>> BEGIN Supplied records
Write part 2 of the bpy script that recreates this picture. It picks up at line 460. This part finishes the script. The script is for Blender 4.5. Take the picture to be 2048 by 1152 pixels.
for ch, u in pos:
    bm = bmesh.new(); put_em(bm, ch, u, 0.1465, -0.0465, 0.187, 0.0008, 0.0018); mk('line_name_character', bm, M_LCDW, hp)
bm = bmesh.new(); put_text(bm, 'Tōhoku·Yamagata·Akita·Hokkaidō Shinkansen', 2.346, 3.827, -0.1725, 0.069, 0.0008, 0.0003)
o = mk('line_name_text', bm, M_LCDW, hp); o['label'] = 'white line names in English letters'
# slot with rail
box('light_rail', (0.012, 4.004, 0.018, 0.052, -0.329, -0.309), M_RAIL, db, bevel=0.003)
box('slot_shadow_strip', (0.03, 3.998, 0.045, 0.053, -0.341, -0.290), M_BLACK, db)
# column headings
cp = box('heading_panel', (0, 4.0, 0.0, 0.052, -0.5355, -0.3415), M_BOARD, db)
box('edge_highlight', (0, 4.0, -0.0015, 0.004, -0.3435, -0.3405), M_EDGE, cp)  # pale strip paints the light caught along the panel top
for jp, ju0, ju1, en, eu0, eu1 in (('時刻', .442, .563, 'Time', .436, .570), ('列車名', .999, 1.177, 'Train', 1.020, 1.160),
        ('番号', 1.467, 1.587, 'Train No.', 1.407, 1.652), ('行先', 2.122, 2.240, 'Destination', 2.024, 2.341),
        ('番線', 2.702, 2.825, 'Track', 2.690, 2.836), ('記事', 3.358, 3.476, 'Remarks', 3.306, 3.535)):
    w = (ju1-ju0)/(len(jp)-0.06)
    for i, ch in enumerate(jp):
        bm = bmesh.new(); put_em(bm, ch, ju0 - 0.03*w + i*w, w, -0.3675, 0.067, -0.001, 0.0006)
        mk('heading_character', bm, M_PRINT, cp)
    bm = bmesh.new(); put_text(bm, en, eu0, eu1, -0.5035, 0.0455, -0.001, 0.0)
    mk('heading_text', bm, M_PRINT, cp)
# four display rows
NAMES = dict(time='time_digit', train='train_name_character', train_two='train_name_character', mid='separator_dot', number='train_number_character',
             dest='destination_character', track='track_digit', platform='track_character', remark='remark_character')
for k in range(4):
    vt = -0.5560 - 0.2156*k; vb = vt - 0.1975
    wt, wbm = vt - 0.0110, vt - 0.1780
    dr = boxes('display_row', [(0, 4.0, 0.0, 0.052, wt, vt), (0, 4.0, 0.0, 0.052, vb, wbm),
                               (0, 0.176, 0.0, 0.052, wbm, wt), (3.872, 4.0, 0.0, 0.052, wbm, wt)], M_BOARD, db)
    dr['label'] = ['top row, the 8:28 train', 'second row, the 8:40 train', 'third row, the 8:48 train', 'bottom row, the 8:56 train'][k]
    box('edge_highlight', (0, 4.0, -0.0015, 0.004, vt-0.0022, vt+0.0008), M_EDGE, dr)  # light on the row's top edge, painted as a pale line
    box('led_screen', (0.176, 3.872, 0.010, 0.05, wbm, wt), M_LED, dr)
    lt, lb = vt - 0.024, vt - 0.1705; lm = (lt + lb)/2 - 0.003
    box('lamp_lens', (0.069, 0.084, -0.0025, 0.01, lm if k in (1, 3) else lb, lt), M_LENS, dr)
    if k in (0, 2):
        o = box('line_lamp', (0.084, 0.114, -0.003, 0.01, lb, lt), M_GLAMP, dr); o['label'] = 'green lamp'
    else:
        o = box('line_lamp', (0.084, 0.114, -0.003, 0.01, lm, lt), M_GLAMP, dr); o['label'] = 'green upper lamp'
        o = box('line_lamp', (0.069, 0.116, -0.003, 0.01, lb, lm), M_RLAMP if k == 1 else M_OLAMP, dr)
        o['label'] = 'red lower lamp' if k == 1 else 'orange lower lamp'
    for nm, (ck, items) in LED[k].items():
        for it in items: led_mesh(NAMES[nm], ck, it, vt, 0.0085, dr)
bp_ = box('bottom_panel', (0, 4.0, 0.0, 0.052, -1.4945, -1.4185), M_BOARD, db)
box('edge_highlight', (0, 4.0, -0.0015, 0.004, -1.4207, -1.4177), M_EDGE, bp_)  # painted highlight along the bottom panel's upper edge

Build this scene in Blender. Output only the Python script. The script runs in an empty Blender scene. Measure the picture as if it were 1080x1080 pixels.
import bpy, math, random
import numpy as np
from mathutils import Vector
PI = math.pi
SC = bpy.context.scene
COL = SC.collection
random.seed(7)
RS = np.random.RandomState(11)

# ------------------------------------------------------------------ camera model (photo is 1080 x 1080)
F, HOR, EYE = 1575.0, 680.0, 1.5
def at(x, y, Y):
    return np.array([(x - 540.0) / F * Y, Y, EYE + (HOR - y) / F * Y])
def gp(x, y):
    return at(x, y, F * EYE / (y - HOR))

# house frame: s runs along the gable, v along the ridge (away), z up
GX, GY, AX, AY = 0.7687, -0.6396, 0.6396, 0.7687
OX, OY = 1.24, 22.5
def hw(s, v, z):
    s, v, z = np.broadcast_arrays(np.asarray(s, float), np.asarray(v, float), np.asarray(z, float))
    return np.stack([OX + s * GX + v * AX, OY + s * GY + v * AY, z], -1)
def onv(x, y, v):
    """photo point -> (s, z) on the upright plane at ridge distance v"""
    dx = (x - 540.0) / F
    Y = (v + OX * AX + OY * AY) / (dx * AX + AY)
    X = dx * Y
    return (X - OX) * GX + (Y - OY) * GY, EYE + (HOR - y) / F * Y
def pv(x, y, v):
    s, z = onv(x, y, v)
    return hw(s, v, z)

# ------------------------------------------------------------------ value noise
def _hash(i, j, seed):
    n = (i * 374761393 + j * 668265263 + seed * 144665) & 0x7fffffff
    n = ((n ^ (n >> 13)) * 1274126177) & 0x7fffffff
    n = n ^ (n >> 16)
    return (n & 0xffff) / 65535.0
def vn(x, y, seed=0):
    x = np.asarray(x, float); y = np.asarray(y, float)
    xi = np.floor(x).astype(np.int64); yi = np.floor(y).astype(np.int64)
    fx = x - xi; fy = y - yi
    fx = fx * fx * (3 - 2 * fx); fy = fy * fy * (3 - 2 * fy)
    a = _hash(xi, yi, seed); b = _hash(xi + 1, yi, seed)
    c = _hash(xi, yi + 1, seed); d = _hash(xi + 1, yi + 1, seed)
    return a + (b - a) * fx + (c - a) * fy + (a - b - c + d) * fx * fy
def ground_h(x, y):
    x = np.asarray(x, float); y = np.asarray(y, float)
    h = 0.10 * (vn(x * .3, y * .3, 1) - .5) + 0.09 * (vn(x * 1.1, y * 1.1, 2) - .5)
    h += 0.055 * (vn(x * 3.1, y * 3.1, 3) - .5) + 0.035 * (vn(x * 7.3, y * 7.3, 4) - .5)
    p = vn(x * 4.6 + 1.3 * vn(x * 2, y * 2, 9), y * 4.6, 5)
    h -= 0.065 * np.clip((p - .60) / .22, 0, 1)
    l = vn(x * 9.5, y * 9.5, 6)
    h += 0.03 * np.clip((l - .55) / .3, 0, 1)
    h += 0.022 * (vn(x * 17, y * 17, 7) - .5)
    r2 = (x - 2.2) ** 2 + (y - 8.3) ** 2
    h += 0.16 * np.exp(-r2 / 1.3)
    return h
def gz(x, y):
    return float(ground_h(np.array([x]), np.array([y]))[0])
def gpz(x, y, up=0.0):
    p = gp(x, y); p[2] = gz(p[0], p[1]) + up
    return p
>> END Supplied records
Each line from the one bearing "Build this scene" through the one bearing "return hw(s, v, z)" is to be duplicated without change; all remaining lines are to be left out.

Build this scene in Blender. Output only the Python script. The script runs in an empty Blender scene. Measure the picture as if it were 1080x1080 pixels.
import bpy, math, random
import numpy as np
from mathutils import Vector
PI = math.pi
SC = bpy.context.scene
COL = SC.collection
random.seed(7)
RS = np.random.RandomState(11)

# ------------------------------------------------------------------ camera model (photo is 1080 x 1080)
F, HOR, EYE = 1575.0, 680.0, 1.5
def at(x, y, Y):
    return np.array([(x - 540.0) / F * Y, Y, EYE + (HOR - y) / F * Y])
def gp(x, y):
    return at(x, y, F * EYE / (y - HOR))

# house frame: s runs along the gable, v along the ridge (away), z up
GX, GY, AX, AY = 0.7687, -0.6396, 0.6396, 0.7687
OX, OY = 1.24, 22.5
def hw(s, v, z):
    s, v, z = np.broadcast_arrays(np.asarray(s, float), np.asarray(v, float), np.asarray(z, float))
    return np.stack([OX + s * GX + v * AX, OY + s * GY + v * AY, z], -1)
def onv(x, y, v):
    """photo point -> (s, z) on the upright plane at ridge distance v"""
    dx = (x - 540.0) / F
    Y = (v + OX * AX + OY * AY) / (dx * AX + AY)
    X = dx * Y
    return (X - OX) * GX + (Y - OY) * GY, EYE + (HOR - y) / F * Y
def pv(x, y, v):
    s, z = onv(x, y, v)
    return hw(s, v, z)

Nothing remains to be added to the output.